** Start **

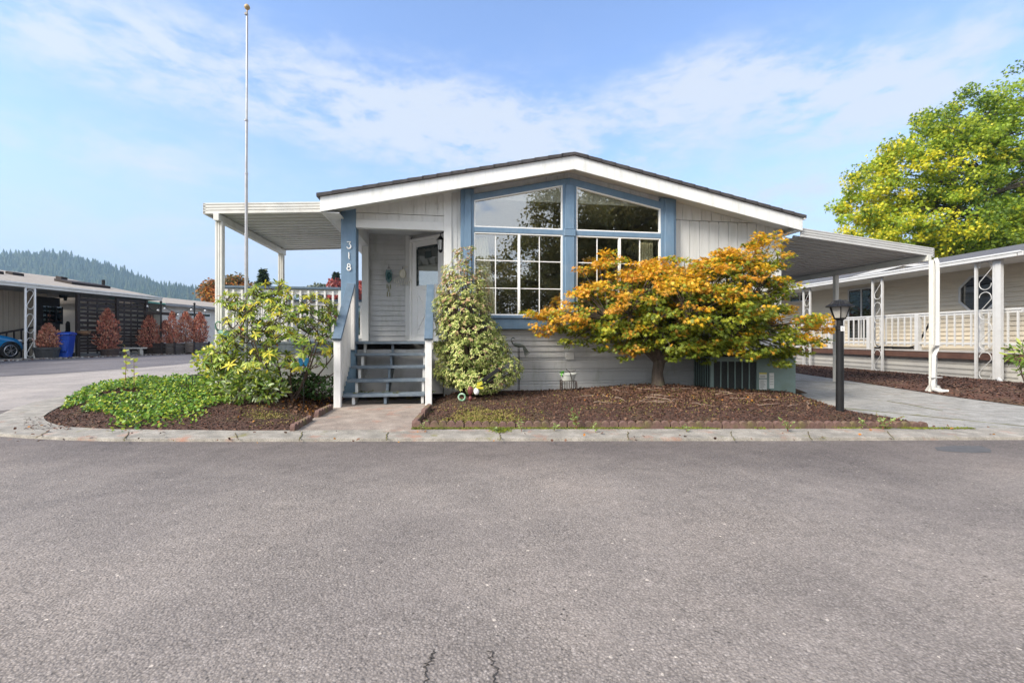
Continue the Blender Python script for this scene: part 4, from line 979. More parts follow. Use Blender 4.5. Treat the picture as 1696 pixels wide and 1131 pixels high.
bush('low_yellow_shrub', 'loose yellow-green shrub at the foot of the awning post', 'shrub', o_, [EB(345, 598, 7.5, 22, 22, o_), EB(372, 580, 7.3, 18, 26, o_), EB(372, 610, 7.2, 26, 22, o_)], 800, .06, SH_OVAL, [rm[1], rm[2], rm[0]], [.5, .25, .25], up=.5)
# ivy-like ground cover
IVP = [p[:2] for p in (gnd(100, 690), gnd(165, 697), gnd(215, 693, .1), gnd(310, 685, .12), gnd(400, 668, .15), gnd(440, 660, .15))]+[(-3.1, 7.2), (-3.9, 8.6), (-5.2, 10.0), (-6.0, 9.8), (-6.8, 9.2)]+[gnd(150, 660)[:2], gnd(112, 676)[:2]]
pts = []
while len(pts) < 21000:
    x = random.uniform(-8, -3); y = random.uniform(5.4, 10.2)
    if inpoly(x, y, IVP) and nz2(x, y, 2.2) > -.28 and nz2(x, y, 7) > -.5:
        h = (.07+.13*sst((y-6.2)/1.6))*(.75+.5*nz2(x, y, 3)); pts.append((x, y, bz(x, y, gz(x, y))+max(.02, h*random.random()**.45)))
for _ in range(700):
    t = random.random(); p = gnd(190+150*t+random.gauss(0, 8), 697-12*t+random.gauss(0, 5), .1); pts.append((p.x, p.y, bz(p.x, p.y)+random.uniform(.01, .06)))
nv = len(pts)
iv = leafcloud('ground_cover', pts, RNG.uniform(.026, .05, nv), SH_OVAL, [leafmat('ivy_green', (.13, .28, .035), (.21, .35, .045), 3, .3, .4), leafmat('ivy_yellow', (.50, .54, .06), (.36, .46, .05), 3, .35, .4), leafmat('ivy_dark', (.03, .085, .02), (.06, .12, .03), 3, .25, .4)], RNG.choice(3, nv, p=[.52, .24, .24]), nrm=np.tile(UP, (nv, 1)), ndir=.5)
iv['kind'] = 'stuff'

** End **

**GOAL OF THE EXERCISE:** Leaving out the pictures, repeat the data above exactly.

**EXERCISE RESULT:**
Continue the Blender Python script for this scene: part 4, from line 979. More parts follow. Use Blender 4.5. Treat the picture as 1696 pixels wide and 1131 pixels high.
bush('low_yellow_shrub', 'loose yellow-green shrub at the foot of the awning post', 'shrub', o_, [EB(345, 598, 7.5, 22, 22, o_), EB(372, 580, 7.3, 18, 26, o_), EB(372, 610, 7.2, 26, 22, o_)], 800, .06, SH_OVAL, [rm[1], rm[2], rm[0]], [.5, .25, .25], up=.5)
# ivy-like ground cover
IVP = [p[:2] for p in (gnd(100, 690), gnd(165, 697), gnd(215, 693, .1), gnd(310, 685, .12), gnd(400, 668, .15), gnd(440, 660, .15))]+[(-3.1, 7.2), (-3.9, 8.6), (-5.2, 10.0), (-6.0, 9.8), (-6.8, 9.2)]+[gnd(150, 660)[:2], gnd(112, 676)[:2]]
pts = []
while len(pts) < 21000:
    x = random.uniform(-8, -3); y = random.uniform(5.4, 10.2)
    if inpoly(x, y, IVP) and nz2(x, y, 2.2) > -.28 and nz2(x, y, 7) > -.5:
        h = (.07+.13*sst((y-6.2)/1.6))*(.75+.5*nz2(x, y, 3)); pts.append((x, y, bz(x, y, gz(x, y))+max(.02, h*random.random()**.45)))
for _ in range(700):
    t = random.random(); p = gnd(190+150*t+random.gauss(0, 8), 697-12*t+random.gauss(0, 5), .1); pts.append((p.x, p.y, bz(p.x, p.y)+random.uniform(.01, .06)))
nv = len(pts)
iv = leafcloud('ground_cover', pts, RNG.uniform(.026, .05, nv), SH_OVAL, [leafmat('ivy_green', (.13, .28, .035), (.21, .35, .045), 3, .3, .4), leafmat('ivy_yellow', (.50, .54, .06), (.36, .46, .05), 3, .35, .4), leafmat('ivy_dark', (.03, .085, .02), (.06, .12, .03), 3, .25, .4)], RNG.choice(3, nv, p=[.52, .24, .24]), nrm=np.tile(UP, (nv, 1)), ndir=.5)
iv['kind'] = 'stuff'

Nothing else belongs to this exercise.